Monday, June 1, 2015

Midnight dreams

"It's three in the morning and i am sitting outside a balcony looking out to the horizon. My Sassy Girl was on the tv just now and i turned it off before it could end. They were just leaving each other for the year and i couldn't bear all those nonsensical bullshit. Yeah, i am a bitter person, you can say that. A victim of cruel circumstance, but that is a little far fetched i suppose.

I watched the movie when i first fell in love, and it was like clouds and candy and all the good things in the world. Now it's all a bunch of garbage. I was a hopeless romantic. I was a dumb kid. I thought love conquered all and if love is true, it will find a way. Naive and stupid, great combination.

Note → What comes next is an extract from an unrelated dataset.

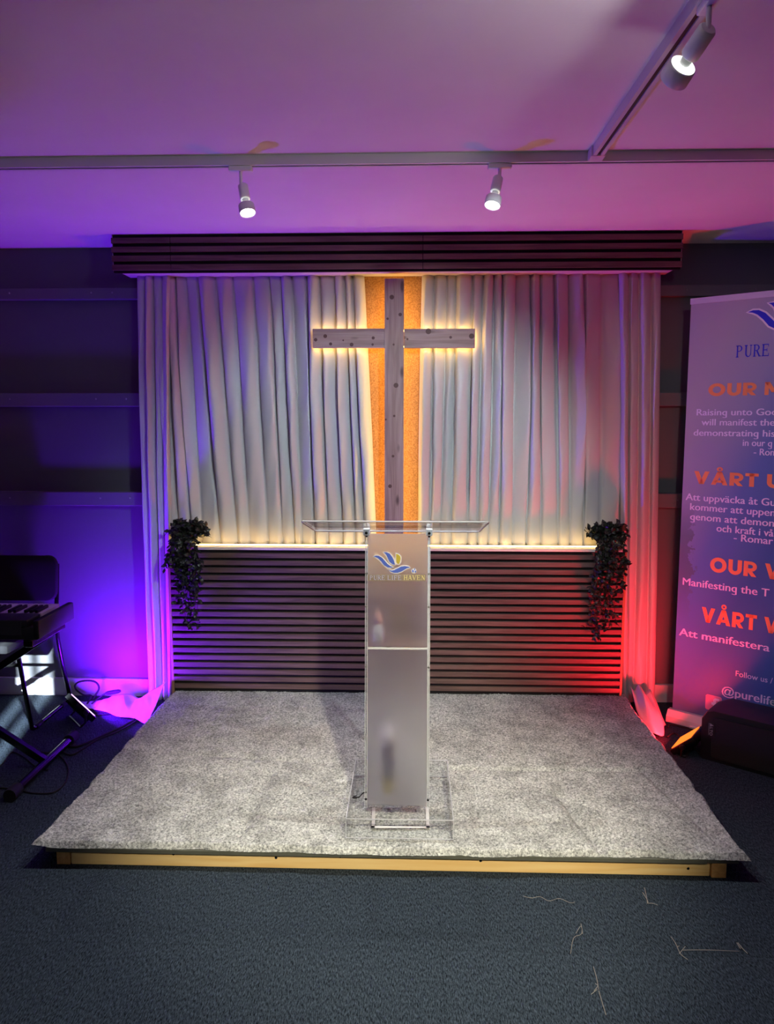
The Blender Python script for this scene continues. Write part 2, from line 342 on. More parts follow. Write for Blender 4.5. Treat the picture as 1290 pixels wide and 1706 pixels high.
def heavy(mb, s, x0, x1, zb, h, fn, depth, m=0):
    """Bold geometric capitals as on the banner headings; x1 is the right end of the first four or fewer letters before the space."""
    wid = {'O': 1.08, 'U': .88, 'R': .84, 'M': 1.12, 'V': .98, 'Å': 1.02, 'T': .8, 'I': .36, 'S': .76, 'N': .92, 'P': .8, 'D': .9, 'A': 1.02, 'G': 1.02, ' ': .34}
    first = s.split(' ')[0]; k = (x1-x0)/sum(wid[c] for c in first); x = x0; T = .25
    for c in s:
        w = wid[c]; g = .05; W = w-2*g; P = []
        def r(a, b, cc, d): P.append([(a, b), (cc, b), (cc, d), (a, d)])
        def line(a, b, cc, d, kk): P.append([(a, b), (a+kk, b), (cc+kk, d), (cc, d)])
        if c == 'O': P.append(band(arc(W/2, .5, W/2, .52, 0, 360, 28), arc(W/2, .5, W/2-T, .52-T, 0, 360, 28)))
        if c == 'U': r(0, .36, T, 1); r(W-T, .36, W, 1); P.append(band(arc(W/2, .38, W/2, .4, 180, 360), arc(W/2, .38, W/2-T, .4-T, 180, 360)))
        if c in 'RP':
            r(0, 0, T, 1); P.append(band(arc(W-.36, .66, .36, .34, 90, -90), arc(W-.36, .66, .14, .12, 90, -90))); r(T*.9, .78, W-.35, 1); r(T*.9, .32, W-.35, .54)
        if c == 'R': line(W-.28, 0, W-.55, .36, .28)
        if c == 'M': r(0, 0, T-.03, 1); r(W-T+.03, 0, W, 1); line(W/2-.13, .2, .0, 1, .26); line(W/2-.13, .2, W-.26, 1, .26)
        if c in 'V': line(W/2-.13, 0, 0, 1, .26); line(W/2-.13, 0, W-.26, 1, .26)
        if c in 'ÅA': line(0, 0, W/2-.13, 1, .26); line(W-.26, 0, W/2-.13, 1, .26); r(.2, .18, W-.2, .36)
        if c == 'Å': P.append(band(arc(W/2, 1.2, .17, .17, 0, 360, 20), arc(W/2, 1.2, .07, .07, 0, 360, 20)))
        if c == 'T': r(0, .78, W, 1); r(W/2-T/2, 0, W/2+T/2, 1)
        if c == 'I': r(0, 0, W, 1)
        if c == 'N': r(0, 0, T-.03, 1); r(W-T+.03, 0, W, 1); line(W-.27, 0, 0, 1, .27)
        if c == 'S': P.append(band(arc(W/2, .72, W/2, .3, 20, 270), arc(W/2, .72, W/2-.2, .1, 20, 270))); P.append(band(arc(W/2, .28, W/2, .3, 90, -160), arc(W/2, .28, W/2-.2, .1, 90, -160)))
        if c == 'D': r(0, 0, T, 1); P.append(band(arc(W-.5, .5, .5, .5, 90, -90), arc(W-.5, .5, .25, .27, 90, -90))); r(T*.9, .77, W-.49, 1); r(T*.9, 0, W-.49, .23)
        if c == 'G': P.append(band(arc(W/2, .5, W/2, .52, 45, 350, 24), arc(W/2, .5, W/2-T, .52-T, 45, 350, 24))); r(W/2, .38, W, .58)
        for p in P: mb.prism([(x+(g+a)*k, zb+b*h) for a, b in p], lambda a, b, d: fn(a, b, depth+d), .0004, m)
        x += w*k
LOGO = dict(
    far=[(215, 270), (260, 255), (310, 258), (365, 290), (410, 340), (455, 390), (500, 425), (550, 440), (510, 455), (460, 450), (400, 415), (350, 350), (300, 300), (260, 278)],
    near=[(385, 200), (440, 198), (490, 220), (530, 270), (560, 330), (580, 405), (540, 400), (490, 360), (465, 310), (440, 250), (410, 215)],
    gold=[(597, 222), (640, 235), (668, 270), (672, 310), (660, 360), (645, 395), (615, 385), (600, 360), (597, 290)],
    body=[(475, 490), (530, 500), (570, 490), (620, 465), (680, 435), (740, 425), (800, 435), (832, 455), (780, 460), (730, 490), (680, 520), (620, 540), (560, 538), (510, 518)])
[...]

And now this heart has stopped cold. I wanted love and got none. So i turned to the next best thing. Lust. Not a great substitute. It made me into something i hate.

And now, as i stare into the dark horizon and hear the soothing sound of crickets in the night, gazing into glowing yellow orbs clustering at the edge of my view, i wonder.

Can i ever love someone as deep and as full of passion and desire as i did then?

You don't know how much i wish it could be. I want to. But as i heard from what (out of all places) a museum curator had to say, "If it's broken, we can put the pieces back together. But if it is obliterated, what can we do?"